Tax Law - FBR Dispute
WON
Overturning Incorrect Tax Assessment Through Tribunal Appeal
Handled By
Muhammad Ahmed Qureshi
Location
Islamabad
Case Background
Client, a manufacturing business, received a tax assessment order from FBR alleging under-declaration of income and disallowing legitimate business expenses.
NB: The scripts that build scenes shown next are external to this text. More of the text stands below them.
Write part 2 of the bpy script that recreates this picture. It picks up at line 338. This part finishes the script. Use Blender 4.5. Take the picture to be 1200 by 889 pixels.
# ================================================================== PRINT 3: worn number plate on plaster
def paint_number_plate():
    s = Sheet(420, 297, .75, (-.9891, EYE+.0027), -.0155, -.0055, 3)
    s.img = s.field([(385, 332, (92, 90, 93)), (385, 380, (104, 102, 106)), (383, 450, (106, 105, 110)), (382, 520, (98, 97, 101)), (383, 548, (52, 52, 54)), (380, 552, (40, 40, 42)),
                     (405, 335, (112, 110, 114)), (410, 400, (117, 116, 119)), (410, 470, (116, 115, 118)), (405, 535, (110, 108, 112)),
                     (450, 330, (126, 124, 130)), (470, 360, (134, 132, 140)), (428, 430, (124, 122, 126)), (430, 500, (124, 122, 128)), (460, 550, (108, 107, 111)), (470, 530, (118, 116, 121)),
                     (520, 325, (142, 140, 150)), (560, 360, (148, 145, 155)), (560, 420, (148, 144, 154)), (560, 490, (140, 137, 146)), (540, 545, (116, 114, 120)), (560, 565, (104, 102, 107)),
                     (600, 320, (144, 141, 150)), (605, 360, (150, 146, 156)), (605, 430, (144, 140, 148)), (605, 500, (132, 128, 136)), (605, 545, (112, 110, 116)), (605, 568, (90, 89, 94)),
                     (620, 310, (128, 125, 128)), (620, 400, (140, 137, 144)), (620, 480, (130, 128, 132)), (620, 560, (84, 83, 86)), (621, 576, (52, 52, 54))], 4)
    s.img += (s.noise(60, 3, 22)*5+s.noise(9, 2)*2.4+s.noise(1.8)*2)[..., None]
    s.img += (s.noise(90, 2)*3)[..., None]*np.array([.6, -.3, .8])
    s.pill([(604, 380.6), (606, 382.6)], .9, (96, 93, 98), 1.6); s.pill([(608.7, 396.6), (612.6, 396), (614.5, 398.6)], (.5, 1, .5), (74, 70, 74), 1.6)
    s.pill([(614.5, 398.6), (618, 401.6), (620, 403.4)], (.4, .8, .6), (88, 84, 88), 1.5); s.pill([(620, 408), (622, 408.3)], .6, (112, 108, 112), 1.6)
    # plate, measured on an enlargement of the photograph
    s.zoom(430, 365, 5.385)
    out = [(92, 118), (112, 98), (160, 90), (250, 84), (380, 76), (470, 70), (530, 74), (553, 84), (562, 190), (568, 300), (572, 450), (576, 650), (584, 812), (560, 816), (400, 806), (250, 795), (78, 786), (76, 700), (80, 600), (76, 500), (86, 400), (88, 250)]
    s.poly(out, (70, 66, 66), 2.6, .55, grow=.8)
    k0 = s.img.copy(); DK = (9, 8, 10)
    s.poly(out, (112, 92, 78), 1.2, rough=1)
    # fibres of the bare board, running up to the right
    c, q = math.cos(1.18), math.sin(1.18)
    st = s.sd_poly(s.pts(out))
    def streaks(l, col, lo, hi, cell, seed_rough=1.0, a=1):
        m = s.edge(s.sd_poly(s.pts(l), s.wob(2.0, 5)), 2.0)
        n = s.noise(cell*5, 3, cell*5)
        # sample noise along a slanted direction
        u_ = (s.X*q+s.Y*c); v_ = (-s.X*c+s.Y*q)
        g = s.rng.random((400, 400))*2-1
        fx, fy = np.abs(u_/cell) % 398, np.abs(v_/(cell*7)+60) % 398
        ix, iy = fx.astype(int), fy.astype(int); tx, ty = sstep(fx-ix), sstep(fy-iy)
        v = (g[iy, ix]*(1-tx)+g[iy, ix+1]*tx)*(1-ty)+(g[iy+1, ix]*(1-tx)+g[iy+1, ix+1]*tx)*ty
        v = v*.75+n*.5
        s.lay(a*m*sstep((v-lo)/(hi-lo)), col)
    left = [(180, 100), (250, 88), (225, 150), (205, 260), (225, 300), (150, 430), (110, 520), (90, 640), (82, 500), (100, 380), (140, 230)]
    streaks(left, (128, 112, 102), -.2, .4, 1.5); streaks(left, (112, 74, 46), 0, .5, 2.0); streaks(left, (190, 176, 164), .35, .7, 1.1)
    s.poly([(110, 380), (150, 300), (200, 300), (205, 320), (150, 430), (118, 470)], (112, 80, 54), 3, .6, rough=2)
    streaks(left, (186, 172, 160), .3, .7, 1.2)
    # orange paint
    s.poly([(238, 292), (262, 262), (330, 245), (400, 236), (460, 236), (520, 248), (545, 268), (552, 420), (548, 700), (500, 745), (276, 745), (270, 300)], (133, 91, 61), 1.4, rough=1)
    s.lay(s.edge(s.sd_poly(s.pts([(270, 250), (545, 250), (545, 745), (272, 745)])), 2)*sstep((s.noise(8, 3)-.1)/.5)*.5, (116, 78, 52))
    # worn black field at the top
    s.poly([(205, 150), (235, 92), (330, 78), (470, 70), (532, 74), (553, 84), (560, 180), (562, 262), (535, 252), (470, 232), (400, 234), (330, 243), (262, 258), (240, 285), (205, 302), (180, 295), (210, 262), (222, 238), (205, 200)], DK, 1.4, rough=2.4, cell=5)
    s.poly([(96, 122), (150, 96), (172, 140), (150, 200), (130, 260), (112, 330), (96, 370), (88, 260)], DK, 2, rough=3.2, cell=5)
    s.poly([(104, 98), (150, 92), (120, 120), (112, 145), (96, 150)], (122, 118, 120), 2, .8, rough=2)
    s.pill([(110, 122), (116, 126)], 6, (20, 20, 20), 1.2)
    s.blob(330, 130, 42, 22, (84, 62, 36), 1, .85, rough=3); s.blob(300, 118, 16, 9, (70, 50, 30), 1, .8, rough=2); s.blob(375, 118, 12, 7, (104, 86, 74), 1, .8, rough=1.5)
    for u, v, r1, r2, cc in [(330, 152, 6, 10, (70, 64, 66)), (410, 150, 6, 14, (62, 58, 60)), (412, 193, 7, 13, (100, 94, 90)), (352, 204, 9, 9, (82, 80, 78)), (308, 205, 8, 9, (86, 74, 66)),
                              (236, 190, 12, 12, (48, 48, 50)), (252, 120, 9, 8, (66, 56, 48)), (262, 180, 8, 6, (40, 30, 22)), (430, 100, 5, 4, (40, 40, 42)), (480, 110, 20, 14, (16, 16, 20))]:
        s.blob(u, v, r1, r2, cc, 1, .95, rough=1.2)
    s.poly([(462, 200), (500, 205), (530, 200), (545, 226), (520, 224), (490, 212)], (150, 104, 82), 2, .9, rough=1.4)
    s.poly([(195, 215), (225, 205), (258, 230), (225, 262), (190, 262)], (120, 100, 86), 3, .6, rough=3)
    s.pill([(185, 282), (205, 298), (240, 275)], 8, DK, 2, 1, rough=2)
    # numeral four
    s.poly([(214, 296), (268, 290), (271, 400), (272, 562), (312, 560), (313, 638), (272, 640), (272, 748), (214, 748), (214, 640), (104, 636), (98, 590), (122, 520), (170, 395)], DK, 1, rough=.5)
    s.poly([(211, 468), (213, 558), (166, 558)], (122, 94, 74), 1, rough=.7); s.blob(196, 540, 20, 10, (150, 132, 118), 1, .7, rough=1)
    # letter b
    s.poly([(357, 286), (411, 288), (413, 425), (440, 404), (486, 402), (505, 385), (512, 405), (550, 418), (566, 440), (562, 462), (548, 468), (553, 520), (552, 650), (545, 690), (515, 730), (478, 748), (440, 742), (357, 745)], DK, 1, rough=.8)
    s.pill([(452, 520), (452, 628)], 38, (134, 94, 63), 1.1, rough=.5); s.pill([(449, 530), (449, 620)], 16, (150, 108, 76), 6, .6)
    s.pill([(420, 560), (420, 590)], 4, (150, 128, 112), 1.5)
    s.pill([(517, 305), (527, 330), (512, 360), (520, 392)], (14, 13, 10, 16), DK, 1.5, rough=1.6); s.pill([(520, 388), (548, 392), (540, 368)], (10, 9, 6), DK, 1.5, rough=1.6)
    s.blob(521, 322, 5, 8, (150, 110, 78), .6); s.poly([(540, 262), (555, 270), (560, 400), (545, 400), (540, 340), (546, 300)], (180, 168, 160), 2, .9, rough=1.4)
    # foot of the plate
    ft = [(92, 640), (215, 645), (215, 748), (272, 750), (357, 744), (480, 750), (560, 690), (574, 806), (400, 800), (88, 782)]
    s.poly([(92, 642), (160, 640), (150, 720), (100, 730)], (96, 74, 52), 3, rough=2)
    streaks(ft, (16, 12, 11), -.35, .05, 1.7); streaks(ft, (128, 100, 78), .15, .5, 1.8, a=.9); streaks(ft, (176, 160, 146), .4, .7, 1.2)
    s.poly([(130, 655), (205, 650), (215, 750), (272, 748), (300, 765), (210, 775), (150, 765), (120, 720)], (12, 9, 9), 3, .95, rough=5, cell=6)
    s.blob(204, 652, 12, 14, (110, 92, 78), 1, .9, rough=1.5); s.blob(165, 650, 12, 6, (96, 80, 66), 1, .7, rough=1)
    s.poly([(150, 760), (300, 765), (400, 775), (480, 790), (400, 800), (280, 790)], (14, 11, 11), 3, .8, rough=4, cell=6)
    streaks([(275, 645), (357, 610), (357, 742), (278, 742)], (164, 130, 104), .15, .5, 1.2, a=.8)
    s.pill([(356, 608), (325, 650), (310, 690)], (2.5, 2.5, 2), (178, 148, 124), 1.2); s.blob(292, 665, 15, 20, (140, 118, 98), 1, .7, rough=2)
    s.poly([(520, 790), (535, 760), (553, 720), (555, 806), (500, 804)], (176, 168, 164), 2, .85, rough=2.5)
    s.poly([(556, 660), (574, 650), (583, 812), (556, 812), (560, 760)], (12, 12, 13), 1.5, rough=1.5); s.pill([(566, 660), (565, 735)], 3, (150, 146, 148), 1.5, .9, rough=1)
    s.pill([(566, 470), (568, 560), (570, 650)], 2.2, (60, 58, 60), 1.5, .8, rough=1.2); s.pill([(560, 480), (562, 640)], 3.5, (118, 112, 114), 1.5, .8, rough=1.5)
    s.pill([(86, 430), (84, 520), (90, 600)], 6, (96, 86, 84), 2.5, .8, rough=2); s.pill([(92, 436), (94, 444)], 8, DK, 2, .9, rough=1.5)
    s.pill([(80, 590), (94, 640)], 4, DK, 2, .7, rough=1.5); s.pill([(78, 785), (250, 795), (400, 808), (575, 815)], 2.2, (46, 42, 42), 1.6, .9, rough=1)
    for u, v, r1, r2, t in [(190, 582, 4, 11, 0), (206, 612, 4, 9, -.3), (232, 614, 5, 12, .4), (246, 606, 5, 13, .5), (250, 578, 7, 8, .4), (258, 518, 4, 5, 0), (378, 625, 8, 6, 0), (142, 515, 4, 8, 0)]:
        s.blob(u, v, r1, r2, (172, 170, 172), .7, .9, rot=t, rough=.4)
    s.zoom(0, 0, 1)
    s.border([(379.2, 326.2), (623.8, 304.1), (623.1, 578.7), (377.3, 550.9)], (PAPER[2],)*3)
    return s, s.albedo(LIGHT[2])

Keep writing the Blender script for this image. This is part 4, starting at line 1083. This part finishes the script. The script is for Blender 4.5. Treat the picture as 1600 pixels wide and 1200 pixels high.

The assessed additional tax liability exceeded Rs. 1.2 crore plus penalties.
Legal Challenge
Challenges: (1) complex factual matrix involving multiple tax years and transactions, (2) FBR's reliance on presumptive assessment methodology, (3) need to reconstruct business records from partial documentation, and (4) tight statutory timelines for appeal.
Legal Strategy
Our approach: (1) conducted detailed forensic review of client's financial records to identify allowable deductions, (2) engaged chartered accountant expert to prepare alternative computation, (3) compiled comparative industry data to support profit margins, and (4) filed comprehensive appeal with legal arguments challenging FBR's methodology under applicable provisions of Income Tax Ordinance 2001.
Final Outcome
Tribunal allowed the appeal in part: (1) reduced additional tax liability by 78%, (2) waived all penalties finding no willful default, (3) directed FBR to issue revised assessment within 30 days. Client saved approximately Rs. 95 lakh in tax and penalties. Matter concluded with no further appeals by FBR.